A similar contention as that urged here was made in the case of Taylor v. State of Florida.[2] In that case the appellant likewise confessed his guilt of the offense of which he was charged and to which he pleaded not guilty. With the advice of counsel appellant appeared at arraignment, withdrew his prior plea, and pleaded guilty. After his plea, evidence was submitted to the court concerning the circumstances surrounding the crime. When the appellant's confession was offered in evidence by the State, it was objected to by the defendant's counsel and the objection was sustained. Appellant later filed his motion for relief under Criminal Procedure Rule 1, which was denied. In affirming the order of denial, the Third District Court of Appeal said:

"It was argued on behalf of the appellant that his motion under Criminal Rule No. 1 should have been granted because the existence of a confession by him, although illegally obtained, compelled him to choose to plead guilty. That argument is ingenious but lacks merit. It can be presumed that if the confession was illegally obtained it would have been rejected when offered in a trial on the merits. Appellant contends the confession would not have been excluded at trial because its non-admissibility was not known at that time, but is determinable now as the result of the recent ruling of the Supreme Court of the United States in the Escobedo case.
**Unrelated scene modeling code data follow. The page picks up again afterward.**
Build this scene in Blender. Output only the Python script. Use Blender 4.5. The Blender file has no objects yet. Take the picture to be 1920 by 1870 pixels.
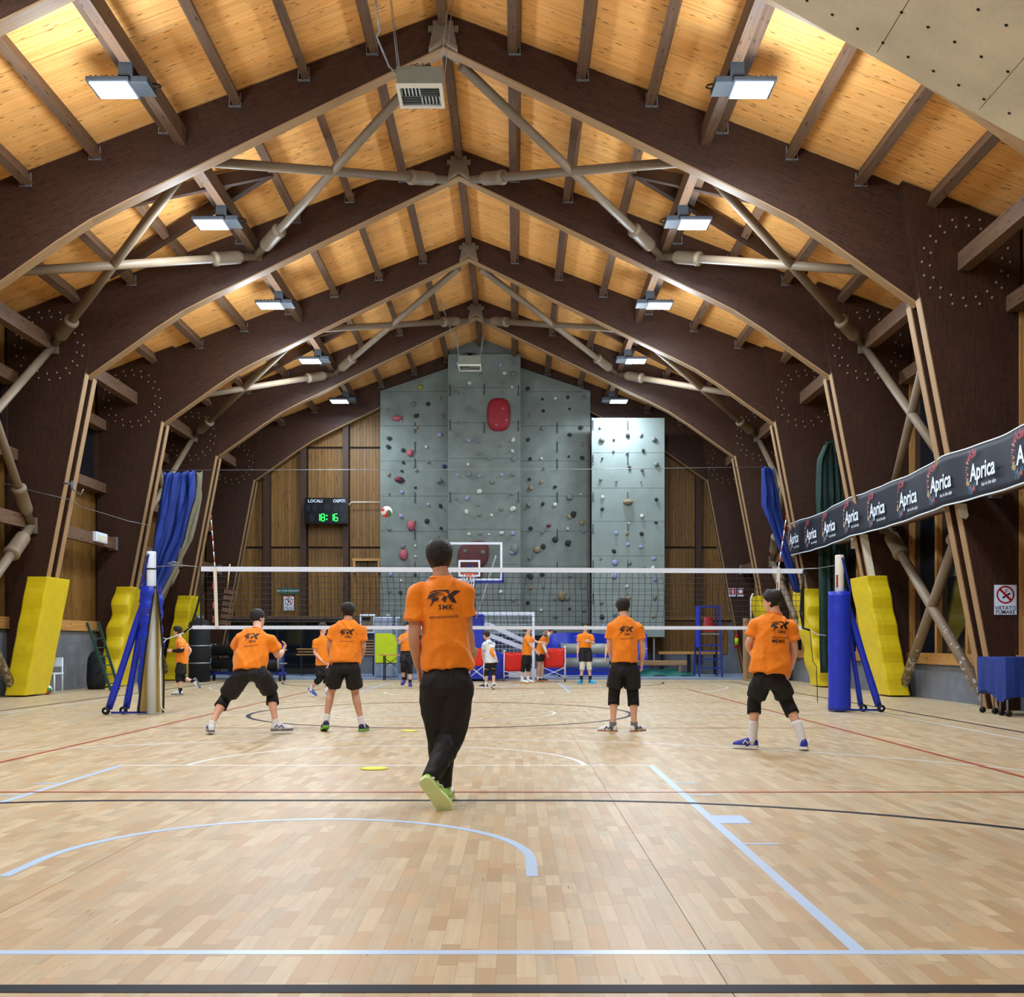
import bpy, bmesh, math, random
from mathutils import Vector, Matrix, noise
from mathutils.bvhtree import BVHTree
random.seed(7)
SC = bpy.context.scene
COL = SC.collection
V3 = Vector
# ------------------------------------------------------------------ camera, world, light, exposure
CAM_H, FPX, VPX, HOR = 1.10, 1950.0, 966.0, 1208.0      # eye height (m), focal length (px of 1920), vanishing point, horizon row
cam_d = bpy.data.cameras.new('camera'); cam = bpy.data.objects.new('camera', cam_d); COL.objects.link(cam)
cam.location = (0, 0, CAM_H); cam.rotation_euler = (math.pi/2, 0, 0)
cam_d.sensor_width = 36; cam_d.lens = FPX/1920*36
cam_d.shift_x = -(VPX-960)/1920; cam_d.shift_y = (HOR-935)/1920
cam_d.clip_end = 200; cam_d.clip_start = .05
SC.camera = cam
w = bpy.data.worlds.new('night'); SC.world = w; w.use_nodes = True
w.node_tree.nodes['Background'].inputs[0].default_value = (.01, .014, .03, 1)
w.node_tree.nodes['Background'].inputs[1].default_value = .3
SC.view_settings.view_transform = 'Standard'; SC.view_settings.look = 'None'
SC.view_settings.gamma = 1; SC.view_settings.use_curve_mapping = False
SC.view_settings.exposure = 1.0
SC.cycles.max_bounces = 8; SC.cycles.diffuse_bounces = 5; SC.cycles.glossy_bounces = 3
SC.cycles.sample_clamp_indirect = 8; SC.cycles.caustics_reflective = False; SC.cycles.caustics_refractive = False
LAMP_W, FILL_W = 105.0, 140.0  # lamp beams, and the fill added to brighten the ceiling
LAMP_COL = (.76, .88, 1.0)
XC = -1.2                                                # axis of the hall
FRAMES = [12.7, 17.5, 22.3, 27.05, 31.9, 36.5]           # distances of the timber portal frames
BAYS = [.7, 5.5, 10.3, 15.1, 19.95, 24.75, 29.6, 34.5]   # lamp rows
Y0, Y1 = -4.0, 36.95
WALL_H = 9.62
RZ, RS = 11.68, .38                                      # ridge height, roof slope
def P(px, py, d):                                        # a measured picture point at a known distance -> metres
    return V3(((px-VPX)*d/FPX, d, CAM_H+(HOR-py)*d/FPX))
def roof_z(h): return RZ-RS*h
# ------------------------------------------------------------------ materials
def C(h):
    h = h.lstrip('#'); c = [int(h[i:i+2], 16)/255 for i in (0, 2, 4)]
    return tuple(x/12.92 if x <= .04045 else ((x+.055)/1.055)**2.4 for x in c)+(1,)
def newmat(name):
    m = bpy.data.materials.new(name); m.use_nodes = True
    nt = m.node_tree; return m, nt, nt.nodes['Principled BSDF']
def mat(name, col, rough=.6, metal=0., var=.12, scale=6., bump=0., bscale=40., spec=.4, emit=None, es=0., sheen=0.):
    m, nt, b = newmat(name); N, L = nt.nodes, nt.links
    b.inputs['Roughness'].default_value = rough; b.inputs['Metallic'].default_value = metal
    b.inputs['Specular IOR Level'].default_value = spec
    if sheen: b.inputs['Sheen Weight'].default_value = sheen
    if var:
        tc = N.new('ShaderNodeTexCoord'); no = N.new('ShaderNodeTexNoise'); no.inputs['Scale'].default_value = scale
        no.inputs['Detail'].default_value = 5
        L.new(tc.outputs['Object'], no.inputs['Vector'])
        r = N.new('ShaderNodeValToRGB'); c = C(col)
        r.color_ramp.elements[0].position = .3; r.color_ramp.elements[1].position = .7
        r.color_ramp.elements[0].color = tuple(x*(1-var) for x in c[:3])+(1,)
        r.color_ramp.elements[1].color = tuple(min(1, x*(1+var)) for x in c[:3])+(1,)
        L.new(no.outputs['Fac'], r.inputs['Fac']); L.new(r.outputs['Color'], b.inputs['Base Color'])
        if bump:
            n2 = N.new('ShaderNodeTexNoise'); n2.inputs['Scale'].default_value = bscale; n2.inputs['Detail'].default_value = 3
            L.new(tc.outputs['Object'], n2.inputs['Vector'])
            bp = N.new('ShaderNodeBump'); bp.inputs['Strength'].default_value = bump; bp.inputs['Distance'].default_value = .02
            L.new(n2.outputs['Fac'], bp.inputs['Height']); L.new(bp.outputs['Normal'], b.inputs['Normal'])
    else: b.inputs['Base Color'].default_value = C(col)
    if emit:
        b.inputs['Emission Color'].default_value = C(emit); b.inputs['Emission Strength'].default_value = es
    return m
def wood(name, c1, c2, su=1.2, sv=22., rough=.5, knot=0., ku=2.2, kv=9., kc='#3a2010', rv=.22, coat=0., spec=.4, grain=1., rc=None):
    """planks and beams: UV in metres, u along the grain; face attribute rnd varies the single piece"""
    m, nt, b = newmat(name); N, L = nt.nodes, nt.links
    uv = N.new('ShaderNodeUVMap'); mp = N.new('ShaderNodeMapping'); mp.inputs['Scale'].default_value = (su, sv, 1)
    L.new(uv.outputs['UV'], mp.inputs['Vector'])
    no = N.new('ShaderNodeTexNoise'); no.inputs['Scale'].default_value = 1; no.inputs['Detail'].default_value = 6; no.inputs['Roughness'].default_value = .6
    L.new(mp.outputs['Vector'], no.inputs['Vector'])
    r = N.new('ShaderNodeValToRGB'); r.color_ramp.elements[0].color = C(c1); r.color_ramp.elements[1].color = C(c2)
    r.color_ramp.elements[0].position = .5-.22/grain; r.color_ramp.elements[1].position = .5+.2/grain
    L.new(no.outputs['Fac'], r.inputs['Fac'])
    col = r.outputs['Color']
    if knot:
        mk = N.new('ShaderNodeMapping'); mk.inputs['Scale'].default_value = (ku, kv, 1); L.new(uv.outputs['UV'], mk.inputs['Vector'])
        vo = N.new('ShaderNodeTexVoronoi'); vo.inputs['Scale'].default_value = 1; vo.voronoi_dimensions = '2D'; L.new(mk.outputs['Vector'], vo.inputs['Vector'])
        sp = N.new('ShaderNodeSeparateColor'); L.new(vo.outputs['Color'], sp.inputs['Color'])
        th = N.new('ShaderNodeMath'); th.operation = 'MULTIPLY'; th.inputs[1].default_value = knot; L.new(sp.outputs[0], th.inputs[0])
        mr = N.new('ShaderNodeMapRange'); mr.inputs['To Min'].default_value = 1; mr.inputs['To Max'].default_value = 0
        L.new(vo.outputs['Distance'], mr.inputs['Value']); L.new(th.outputs[0], mr.inputs['From Max']); mr.inputs['From Min'].default_value = 0.0
        pw = N.new('ShaderNodeMath'); pw.operation = 'POWER'; pw.inputs[1].default_value = .6; L.new(mr.outputs[0], pw.inputs[0])
        mx = N.new('ShaderNodeMix'); mx.data_type = 'RGBA'; L.new(pw.outputs[0], mx.inputs[0]); L.new(col, mx.inputs[6]); mx.inputs[7].default_value = C(kc)
        col = mx.outputs[2]
    at = N.new('ShaderNodeAttribute'); at.attribute_name = 'rnd'
    if rc:
        a1 = N.new('ShaderNodeMath'); a1.operation = 'MULTIPLY'; a1.inputs[1].default_value = 7.31; L.new(at.outputs['Fac'], a1.inputs[0])
        a2 = N.new('ShaderNodeMath'); a2.operation = 'FRACT'; L.new(a1.outputs[0], a2.inputs[0]); a3 = N.new('ShaderNodeMath'); a3.operation = 'POWER'; a3.inputs[1].default_value = 1.6; L.new(a2.outputs[0], a3.inputs[0])
        mc = N.new('ShaderNodeMix'); mc.data_type = 'RGBA'; L.new(a3.outputs[0], mc.inputs[0]); L.new(col, mc.inputs[6]); mc.inputs[7].default_value = C(rc); col = mc.outputs[2]
    m2 = N.new('ShaderNodeMapRange'); m2.inputs['To Min'].default_value = 1-rv; m2.inputs['To Max'].default_value = 1+rv*.7; L.new(at.outputs['Fac'], m2.inputs['Value'])
    mu = N.new('ShaderNodeMix'); mu.data_type = 'RGBA'; mu.blend_type = 'MULTIPLY'; mu.inputs[0].default_value = 1
    L.new(col, mu.inputs[6]); L.new(m2.outputs[0], mu.inputs[7])
    L.new(mu.outputs[2], b.inputs['Base Color'])
    b.inputs['Roughness'].default_value = rough; b.inputs['Specular IOR Level'].default_value = spec
    if coat: b.inputs['Coat Weight'].default_value = coat; b.inputs['Coat Roughness'].default_value = .12
    bp = N.new('ShaderNodeBump'); bp.inputs['Strength'].default_value = .12; bp.inputs['Distance'].default_value = .004
    L.new(no.outputs['Fac'], bp.inputs['Height']); L.new(bp.outputs['Normal'], b.inputs['Normal'])
    return m
M = {}
M['floor'] = wood('maple_parquet', '#b4a383', '#cdbf9f', 2.0, 30, rough=.42, rv=.13, spec=.22, grain=.7, knot=.05, ku=1.1, kv=8, kc='#8f6a48', rc='#b89e78')
M['under'] = mat('subfloor', '#6b4a2c', .9)
M['pine'] = wood('pine_ceiling', '#ec9f4a', '#fac680', .8, 26, rough=.55, knot=.17, ku=2.0, kv=9.5, kc='#5a3212', rv=.1, spec=.3)
M['pinewall'] = wood('pine_wall', '#60431f', '#86622f', .8, 24, rough=.5, knot=.22, ku=1.6, kv=8, kc='#4a2a10', rv=.2, spec=.3)
M['pinetrim'] = wood('pine_trim', '#a5723a', '#c9995a', .8, 24, rough=.5, knot=.15, rv=.12)
M['glulam'] = wood('dark_glulam', '#2c1a12', '#43291c', 2.2, 30, rough=.5, rv=.08, knot=.3, ku=5, kv=24, kc='#1d0f0a', spec=.3)
M['purlin'] = wood('brown_purlin', '#574032', '#71563f', 1.0, 26, rough=.6, knot=.18, rv=.15, kc='#2a1a10', spec=.3)
M['edge'] = wood('pale_beam_edge', '#8a6a48', '#a98a62', 1.0, 20, rough=.6, rv=.08)
M['dtimber'] = wood('dark_batten', '#2c1b12', '#43291b', 1.0, 26, rough=.6, rv=.1)
M['steel'] = mat('beige_painted_steel', '#7d6d59', .5, var=.1, scale=3, spec=.3)
M['gusset'] = mat('grey_brown_steel_plate', '#6d6152', .5, var=.12)
M['galv'] = mat('galvanised_steel', '#8d9296', .45, .6, var=.1)
M['worn'] = None
M['bolt'] = mat('bolt_heads', '#80766c', .5, .3, var=0)
M['white'] = mat('white_paint', '#dbe8f8', .4, var=.03)
M['offwhite'] = mat('cream_paint', '#d9d6c8', .45, var=.05)
M['black'] = mat('black_rubber', '#141414', .6, var=.1)
M['dark'] = mat('dark_cloth', '#15171c', .8, var=.2)  # plain near-black for cloth, frames and small fittings
M['linewhite'] = mat('white_line_paint', '#e6e8e6', .35, var=.03, spec=.5)
M['lineblue'] = mat('pale_blue_line_paint', '#b8d4f5', .35, var=.03, spec=.5)
M['lineblack'] = mat('black_line_paint', '#1c1d27', .55, var=.1, spec=.15)
M['linered'] = mat('red_line_paint', '#b04a34', .35, var=.05, spec=.5)
M['grille'] = mat('grey_grille', '#8f948e', .5, .3, var=.1)
M['heater'] = mat('grey_green_sheet_metal', '#7e8376', .5, .2, var=.05)
M['yellow'] = mat('yellow_vinyl', '#d6bf10', .42, var=.06, bump=.25, bscale=5, spec=.5)
M['blue'] = mat('blue_vinyl', '#1a33b8', .4, var=.08, bump=.3, bscale=9, spec=.5)
M['bluecloth'] = mat('blue_cloth', '#15307e', .7, var=.12, bump=.3, bscale=14)
M['navyblue'] = mat('deep_blue_paint', '#1c2f8c', .4, var=.06)
M['foam'] = mat('cream_foam', '#e4d197', .9, var=.05)
M['greycloth'] = mat('grey_canvas', '#77745f', .85, var=.12, bump=.3, bscale=10)
M['greencloth'] = mat('dark_green_cloth', '#1c3a34', .7, var=.2, bump=.4, bscale=6)
M['greenpaint'] = mat('dark_green_paint', '#24473a', .5, var=.1)
M['red'] = mat('red_nylon', '#d8281e', .55, var=.08, bump=.3, bscale=12)
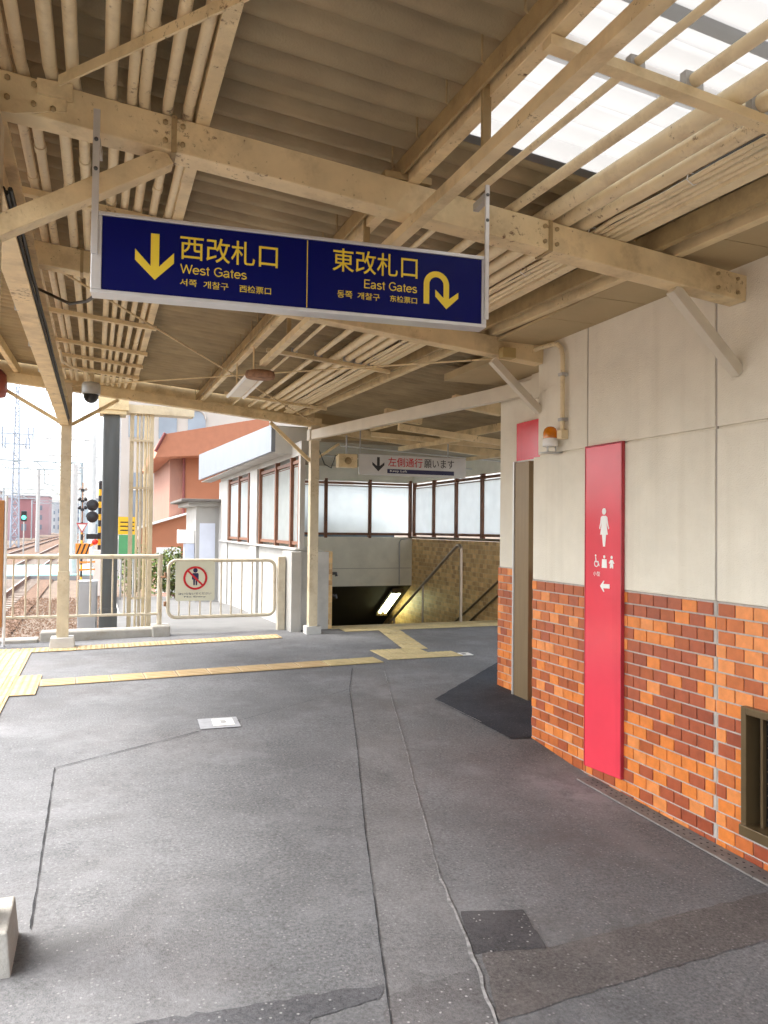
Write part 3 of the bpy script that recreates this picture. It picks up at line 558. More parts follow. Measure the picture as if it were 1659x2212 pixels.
# knee braces
def brace(a, b, w_=.055, h=.06, mat=cream): return BAR('knee_brace', mat, cp, a, b, w_, h, .003)
brace((-.335, 2.83, 2.54), (.22, 2.83, 2.885), .07, .065); brace((2.50, 2.82, 2.69), (2.90, 2.82, 2.33), .05, .055, white_beam_m); brace((2.52, 4.585, 2.72), (2.90, 4.585, 2.39), .05, .05, white_beam_m)
brace((-.29, 9.75, 2.76), (.23, 9.75, 3.09), .04, .04); brace((-.40, 9.75, 2.77), (-1.02, 9.75, 3.13), .04, .04); brace((2.64, 9.75, 2.45), (2.10, 9.75, 2.93), .04, .045)
brace((2.76, 9.80, 2.5), (3.1, 9.95, 2.72), .03, .03)
MB().prism([(0, 0), (.28, -.025), (.28, -.10), (.12, -.14), (0, -.14)], (-.40, 2.768, 3.055), (1, 0, 0), (0, 0, 1), (0, -1, 0), .008).build('gusset', cream, cp)
# tie rods and cross bracing
def rod(a, b, r=.008): return T('tie_rod', cream, cp, [(a[0], a[1], BT(*a)+a_dz), (b[0], b[1], BT(*b)+a_dz)], r, 6)
a_dz = -.06; rod((-.34, 4.64), (2.66, 9.70), .007); rod((2.86, 4.64), (-.30, 9.70), .007)
a_dz = .015; BAR('tie_bar', cream, cp, (-.14, 2.70, BT(-.14, 2.7)-.02), (1.1, .85, BT(1.1, .85)-.02), .008, .035, label='flat diagonal tie bar')
B('tie_plate', cream, cp, -.21, -.10, 2.745, 2.769, BT(-.15, 2.7)-.05, BT(-.15, 2.7)+.0)
# pipe support angles under the pipe runs
def support(y, xa, xb): return BAR('pipe_support', cream, cp, (xa, y, BT(xa, y)-.018), (xb, y, BT(xb, y)-.018), .04, .03)
for y in (3.79, 6.08, 7.18, 7.88, 8.60): support(y, -.39, .41)
support(1.76, 1.13, 2.75); support(6.12, 1.28, 2.36); support(8.70, 1.34, 2.55)
B('junction_box', M('ochre_box', (.42, .31, .12), .5, .1), cp, 2.54, 2.64, 4.47, 4.535, 2.72, 2.79, .005)
# pale inclined box beam to the toilet wall
BAR('box_beam', white_beam_m, cp, (2.66, 9.68, 2.79), (3.52, 5.50, 2.785), .07, .125, .004)
B('beam_end_plate', white_beam_m, cp, 3.46, 3.55, 5.42, 5.60, 2.68, 2.89, .003)
for (a, b, w_, h) in (((3.2, 8.0, 2.72), (6.0, 8.0, 2.48), .06, .07), ((3.3, 9.2, 2.78), (6.0, 8.4, 2.56), .05, .06), ((4.1, 8.2, 2.66), (4.1, 10.2, 2.72), .05, .06), ((3.35, 6.9, 2.86), (3.9, 6.9, 2.80), .09, .12), ((3.05, 8.05, 2.87), (3.5, 8.05, 2.83), .09, .12), ((5.2, 7.6, 2.55), (5.2, 10.2, 2.62), .05, .05)):
    BAR('hall_beam', cream, cp, a, b, w_, h, .003)
# ------------------------------------------------------------------ pipes (each pipe a thing)
PIPES_L = [(-.37, -.36, .014), (-.31, -.29, .020), (-.26, -.24, .020), (-.17, -.14, .023), (-.10, -.07, .021), (.02, .04, .021), (.09, .10, .018), (.13, .16, .020), (.21, .23, .019), (.28, .30, .020)]
ordn = ['first', 'second', 'third', 'fourth', 'fifth', 'sixth', 'seventh', 'eighth', 'ninth', 'tenth']
for i, (xa, xb, r) in enumerate(PIPES_L):
    L_ = '%s cream pipe from the track side in the left overhead pipe run' % ordn[i]
    pts = []
    for y, x in ((-1.15, xa), (2.72, xa), (3.1, xb), (6.2, xb), (9.68, xb)): pts.append((x, y, BT(x, y)+r+.004))
    t = thing('overhead_pipe', pts[0], L_, 'pipe', 'left overhead pipe run')
    T('pipe', pipe_m, t, pts, r, 12)
    for y in (1.7+.17*i % .6, 3.3+(i*.37) % .7, 6.6+(i*.53) % .9):
        x = xa if y < 2.9 else xb; T('coupling', pipe_m, t, [(x, y, BT(x, y)+r+.004), (x, y+.055, BT(x, y+.055)+r+.004)], r+.0035, 12)
PIPES_R = [(1.425, .013, 'thin cream conduit nearest the lighting rail under the skylight'), (1.63, .021, 'slim cream pipe crossing the skylight beside the thick pipes'), (1.800, .033, 'thickest cream pipe at the edge of the skylight'),
           (1.892, .029, 'middle one of the three thick cream pipes'), (1.978, .027, 'thick cream pipe next to the cable bundle'), (2.095, .013, 'thin cream conduit between cable bundle and flat channel'), (2.125, .012, 'thin cream conduit lying against the flat channel')]
def dr(x, y): return x+(.026*(y-2.8) if y > 2.8 else 0)
for x, r, lab in PIPES_R:
    pts = [(dr(x, y), y, BT(dr(x, y), y)+r+.004) for y in (-1.15, 2.8, 6.12, 9.68)]
    t = thing('overhead_pipe', pts[0], lab, 'pipe', 'right overhead pipe run'); T('pipe', pipe_m, t, pts, r, 14)
    if r < .03:
        for y in (1.76, 6.12): B('saddle', galv_m, t, dr(x, y)-r-.012, dr(x, y)+r+.012, y-.012, y+.012, BT(dr(x, y), y)+.0, BT(dr(x, y), y)+2*r+.008)
ch = thing('cable_channel', (2.17, 2.8, 2.85), 'flat cream cable channel along the right overhead pipe run', 'cable channel')
m = MB()
for ya, yb in ((-1.15, 2.8), (2.8, 9.68)): m.bar((dr(2.175, ya), ya, BT(dr(2.175, ya), ya)+.022), (dr(2.175, yb), yb, BT(dr(2.175, yb), yb)+.022), .06, .036)
m.build('channel', pipe_m, ch)
cbn = thing('cable_bundle', (2.05, 2.8, 2.86), 'loose dark and cream cable bundle beside the thick pipes', 'cables')
for k, (dx, r, mt) in enumerate(((-.012, .010, pipe_m), (.012, .011, pipe_m), (.0, .009, rubber_m), (.022, .007, rubber_m))):
    pts = []
    for j in range(37):
        y = -1.15+j*.292; pts.append((dr(2.045+dx, y)+random.uniform(-.006, .006), y, BT(dr(2.045, y), y)+.014+.012*(k > 1)+random.uniform(-.003, .008)))
    T('cable', mt, cbn, pts, r, 6)
tm = MB()
for k in range(16):
    y = -.2+.6*k; x = dr(2.045, y); tm.tube([(x-.03, y, BT(x, y)+.012), (x-.02, y+.004, BT(x, y)+.04), (x+.02, y+.006, BT(x, y)+.045), (x+.034, y+.002, BT(x, y)+.014), (x, y, BT(x, y)-.004), (x-.03, y, BT(x, y)+.012)], .0022, 5, False)
tm.build('cable_tie', white_m, cbn)
# cables along the edge beam, drooping cable
ec = thing('edge_cables', (-.33, 5, 2.9), 'dark cable bundle lying along the canopy edge beam', 'cables')
for k in range(4): T('cable', rubber_m, ec, [(-.345+.012*k, 3.0+j*.25, eb(3.0+j*.25)+.03+.02*(k % 2)+random.uniform(0, .015)) for j in range(27)], .009, 6)
dcb = thing('drooping_cable', (-.33, 4.7, 2.9), 'dark cable drooping from the canopy edge to the blue sign', 'cable')
T('cable', rubber_m, dcb, [(-.33, 4.72, 2.90), (-.24, 4.55, 2.82), (-.15, 4.30, 2.72), (-.06, 4.0, 2.66), (.0, 3.6, 2.60), (.03, 3.2, 2.56), (.04, 2.9, 2.50), (.04, 2.75, 2.45)], .008, 8)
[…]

Appellee replies by pointing out that the trial judge refused to accept the confession in evidence when offered along with other evidence following the taking of the guilty plea, and questions the claimed invalidity of the confession under the standards set in the Escobedo case. Moreover, it does not appear there was an absence of other evidence of guilt or of the prospect of its production, which could have had a bearing on the defendant's choice to plead guilty with a consequent life sentence as protection *611 against a severer penalty which might follow conviction after trial."

Finding no error, the judgment appealed is affirmed.

CARROLL, DONALD K., and RAWLS, JJ., concur.

NOTES

[1] Escobedo v. State of Illinois, 378 U.S. 478, 84 S. Ct. 1758, 12 L. Ed. 2d 977.

[2] Taylor v. State, (Fla.App. 1964) 169 So. 2d 861.